-- begin Data to use --
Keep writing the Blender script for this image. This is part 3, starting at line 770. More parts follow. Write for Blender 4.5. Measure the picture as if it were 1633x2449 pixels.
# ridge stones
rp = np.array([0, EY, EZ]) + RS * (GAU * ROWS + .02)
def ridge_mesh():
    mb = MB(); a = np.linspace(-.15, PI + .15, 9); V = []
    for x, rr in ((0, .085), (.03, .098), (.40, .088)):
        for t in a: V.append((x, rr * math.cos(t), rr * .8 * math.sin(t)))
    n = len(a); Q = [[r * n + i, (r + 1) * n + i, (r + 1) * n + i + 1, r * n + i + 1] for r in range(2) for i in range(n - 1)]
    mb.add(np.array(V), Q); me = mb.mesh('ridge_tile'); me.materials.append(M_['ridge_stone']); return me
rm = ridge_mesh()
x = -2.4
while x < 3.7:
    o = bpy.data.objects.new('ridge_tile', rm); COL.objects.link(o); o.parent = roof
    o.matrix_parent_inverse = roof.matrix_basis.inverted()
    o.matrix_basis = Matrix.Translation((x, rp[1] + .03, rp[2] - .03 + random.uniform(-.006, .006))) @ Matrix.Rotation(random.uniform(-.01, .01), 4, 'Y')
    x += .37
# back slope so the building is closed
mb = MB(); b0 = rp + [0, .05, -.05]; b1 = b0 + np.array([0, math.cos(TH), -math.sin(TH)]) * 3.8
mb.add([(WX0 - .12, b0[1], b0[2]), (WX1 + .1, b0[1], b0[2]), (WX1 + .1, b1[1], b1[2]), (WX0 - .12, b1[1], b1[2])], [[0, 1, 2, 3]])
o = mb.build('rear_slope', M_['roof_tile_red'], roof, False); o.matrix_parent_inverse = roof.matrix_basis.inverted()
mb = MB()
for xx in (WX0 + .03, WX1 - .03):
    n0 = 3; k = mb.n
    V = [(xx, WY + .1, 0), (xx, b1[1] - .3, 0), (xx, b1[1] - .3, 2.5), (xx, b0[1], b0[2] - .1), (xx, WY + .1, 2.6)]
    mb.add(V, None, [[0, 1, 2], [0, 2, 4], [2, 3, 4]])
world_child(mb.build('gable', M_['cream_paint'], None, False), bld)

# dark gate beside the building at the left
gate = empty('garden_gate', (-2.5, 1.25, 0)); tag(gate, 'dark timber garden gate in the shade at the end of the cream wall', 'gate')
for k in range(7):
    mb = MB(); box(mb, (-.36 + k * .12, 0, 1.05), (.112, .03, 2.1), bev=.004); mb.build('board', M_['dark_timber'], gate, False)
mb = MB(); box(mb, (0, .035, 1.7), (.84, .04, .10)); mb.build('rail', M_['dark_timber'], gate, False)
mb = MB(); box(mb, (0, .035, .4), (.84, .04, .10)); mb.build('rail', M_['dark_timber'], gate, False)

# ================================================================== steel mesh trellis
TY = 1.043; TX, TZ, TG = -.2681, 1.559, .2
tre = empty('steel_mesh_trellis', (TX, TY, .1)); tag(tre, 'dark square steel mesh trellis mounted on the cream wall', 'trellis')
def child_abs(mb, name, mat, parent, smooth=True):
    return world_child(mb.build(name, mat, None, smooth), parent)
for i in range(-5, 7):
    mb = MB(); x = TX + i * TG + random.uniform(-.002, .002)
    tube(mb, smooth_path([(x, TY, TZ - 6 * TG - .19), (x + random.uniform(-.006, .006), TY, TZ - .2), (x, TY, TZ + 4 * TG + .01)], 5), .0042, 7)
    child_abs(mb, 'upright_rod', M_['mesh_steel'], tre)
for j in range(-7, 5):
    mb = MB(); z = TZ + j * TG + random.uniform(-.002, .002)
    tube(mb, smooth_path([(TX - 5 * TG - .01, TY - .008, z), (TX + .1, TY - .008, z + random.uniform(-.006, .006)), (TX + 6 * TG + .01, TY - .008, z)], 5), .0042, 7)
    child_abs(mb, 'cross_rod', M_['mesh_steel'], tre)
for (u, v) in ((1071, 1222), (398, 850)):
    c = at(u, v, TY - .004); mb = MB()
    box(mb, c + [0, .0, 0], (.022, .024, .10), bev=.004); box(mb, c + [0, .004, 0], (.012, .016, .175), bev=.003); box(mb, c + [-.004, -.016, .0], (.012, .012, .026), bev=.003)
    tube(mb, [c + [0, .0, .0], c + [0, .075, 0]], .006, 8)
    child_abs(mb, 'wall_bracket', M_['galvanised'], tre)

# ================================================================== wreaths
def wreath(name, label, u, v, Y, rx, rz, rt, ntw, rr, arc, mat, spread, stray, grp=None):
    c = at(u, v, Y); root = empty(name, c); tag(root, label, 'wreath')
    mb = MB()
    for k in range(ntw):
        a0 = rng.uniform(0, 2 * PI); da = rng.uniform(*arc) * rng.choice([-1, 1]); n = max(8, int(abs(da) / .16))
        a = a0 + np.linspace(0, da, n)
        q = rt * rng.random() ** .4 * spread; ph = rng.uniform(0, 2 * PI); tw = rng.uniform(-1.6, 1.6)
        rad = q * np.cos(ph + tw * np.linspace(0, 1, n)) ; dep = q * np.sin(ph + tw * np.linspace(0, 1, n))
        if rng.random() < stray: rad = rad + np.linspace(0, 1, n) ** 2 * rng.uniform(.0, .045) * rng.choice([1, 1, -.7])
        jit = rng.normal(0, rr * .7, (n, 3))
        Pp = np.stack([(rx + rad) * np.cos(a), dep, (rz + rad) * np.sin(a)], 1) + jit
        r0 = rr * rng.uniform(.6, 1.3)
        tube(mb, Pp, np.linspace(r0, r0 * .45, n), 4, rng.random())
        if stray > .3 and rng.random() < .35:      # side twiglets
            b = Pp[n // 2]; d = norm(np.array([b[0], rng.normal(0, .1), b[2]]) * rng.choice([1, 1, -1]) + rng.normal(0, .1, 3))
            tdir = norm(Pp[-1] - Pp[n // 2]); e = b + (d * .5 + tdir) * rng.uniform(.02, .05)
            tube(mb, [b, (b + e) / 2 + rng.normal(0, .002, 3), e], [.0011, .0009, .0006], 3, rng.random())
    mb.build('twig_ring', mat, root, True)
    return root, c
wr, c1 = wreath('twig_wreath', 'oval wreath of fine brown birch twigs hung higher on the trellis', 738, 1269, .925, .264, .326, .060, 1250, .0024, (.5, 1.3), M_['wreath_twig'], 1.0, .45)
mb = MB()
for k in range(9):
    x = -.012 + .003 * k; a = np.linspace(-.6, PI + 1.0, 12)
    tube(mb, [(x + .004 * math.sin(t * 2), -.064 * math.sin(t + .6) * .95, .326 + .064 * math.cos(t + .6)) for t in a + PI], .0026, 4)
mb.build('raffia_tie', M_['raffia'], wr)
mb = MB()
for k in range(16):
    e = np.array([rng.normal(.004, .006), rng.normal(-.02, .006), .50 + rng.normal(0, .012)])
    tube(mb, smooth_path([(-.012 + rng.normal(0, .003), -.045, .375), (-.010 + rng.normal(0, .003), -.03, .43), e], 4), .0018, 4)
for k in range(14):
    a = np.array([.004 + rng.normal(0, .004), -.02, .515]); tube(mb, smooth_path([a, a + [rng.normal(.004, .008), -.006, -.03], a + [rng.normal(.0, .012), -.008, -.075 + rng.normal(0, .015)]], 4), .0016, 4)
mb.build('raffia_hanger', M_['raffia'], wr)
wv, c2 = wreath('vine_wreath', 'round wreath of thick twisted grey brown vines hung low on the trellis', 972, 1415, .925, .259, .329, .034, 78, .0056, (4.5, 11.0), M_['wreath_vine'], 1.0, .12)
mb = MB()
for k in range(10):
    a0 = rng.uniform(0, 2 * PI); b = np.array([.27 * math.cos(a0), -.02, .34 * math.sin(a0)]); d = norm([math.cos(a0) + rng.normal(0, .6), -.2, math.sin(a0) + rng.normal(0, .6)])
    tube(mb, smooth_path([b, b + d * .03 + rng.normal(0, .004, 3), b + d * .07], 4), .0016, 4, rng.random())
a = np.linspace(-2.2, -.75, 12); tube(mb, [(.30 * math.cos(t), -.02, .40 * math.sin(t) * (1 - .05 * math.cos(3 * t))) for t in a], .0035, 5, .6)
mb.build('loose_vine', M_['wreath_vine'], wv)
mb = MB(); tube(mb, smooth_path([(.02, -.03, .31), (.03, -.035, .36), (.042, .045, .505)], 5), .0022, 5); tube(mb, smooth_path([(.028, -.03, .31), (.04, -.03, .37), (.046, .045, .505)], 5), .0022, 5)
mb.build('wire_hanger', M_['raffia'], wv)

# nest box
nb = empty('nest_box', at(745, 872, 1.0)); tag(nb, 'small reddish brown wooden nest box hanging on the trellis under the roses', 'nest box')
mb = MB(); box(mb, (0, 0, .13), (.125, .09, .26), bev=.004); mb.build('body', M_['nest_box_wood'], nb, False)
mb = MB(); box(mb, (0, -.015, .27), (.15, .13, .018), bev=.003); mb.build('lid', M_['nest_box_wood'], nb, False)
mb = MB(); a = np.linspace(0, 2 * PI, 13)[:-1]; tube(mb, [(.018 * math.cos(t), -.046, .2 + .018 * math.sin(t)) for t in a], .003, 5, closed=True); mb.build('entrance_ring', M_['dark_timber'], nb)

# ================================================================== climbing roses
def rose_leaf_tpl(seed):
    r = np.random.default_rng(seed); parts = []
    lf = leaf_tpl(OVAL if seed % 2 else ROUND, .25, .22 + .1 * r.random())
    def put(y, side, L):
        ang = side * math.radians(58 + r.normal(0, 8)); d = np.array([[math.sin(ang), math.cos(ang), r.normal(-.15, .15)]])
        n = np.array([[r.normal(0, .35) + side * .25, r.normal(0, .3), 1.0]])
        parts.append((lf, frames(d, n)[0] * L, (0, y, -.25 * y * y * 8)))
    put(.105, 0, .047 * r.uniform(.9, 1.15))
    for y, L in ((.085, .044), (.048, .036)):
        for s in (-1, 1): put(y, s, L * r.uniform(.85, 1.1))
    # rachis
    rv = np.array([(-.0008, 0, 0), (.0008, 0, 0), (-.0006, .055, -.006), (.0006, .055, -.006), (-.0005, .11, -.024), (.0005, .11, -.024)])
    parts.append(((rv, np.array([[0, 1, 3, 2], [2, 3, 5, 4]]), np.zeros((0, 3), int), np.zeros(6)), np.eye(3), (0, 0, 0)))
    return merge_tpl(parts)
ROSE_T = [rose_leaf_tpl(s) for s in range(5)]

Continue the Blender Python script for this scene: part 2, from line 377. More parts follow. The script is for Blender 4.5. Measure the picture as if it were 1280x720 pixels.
-- end Data to use --
Note each line of the entries that has "script" in it, and copy those lines.

**Finished task:**
Keep writing the Blender script for this image. This is part 3, starting at line 770. More parts follow. Write for Blender 4.5. Measure the picture as if it were 1633x2449 pixels.
Continue the Blender Python script for this scene: part 2, from line 377. More parts follow. The script is for Blender 4.5. Measure the picture as if it were 1280x720 pixels.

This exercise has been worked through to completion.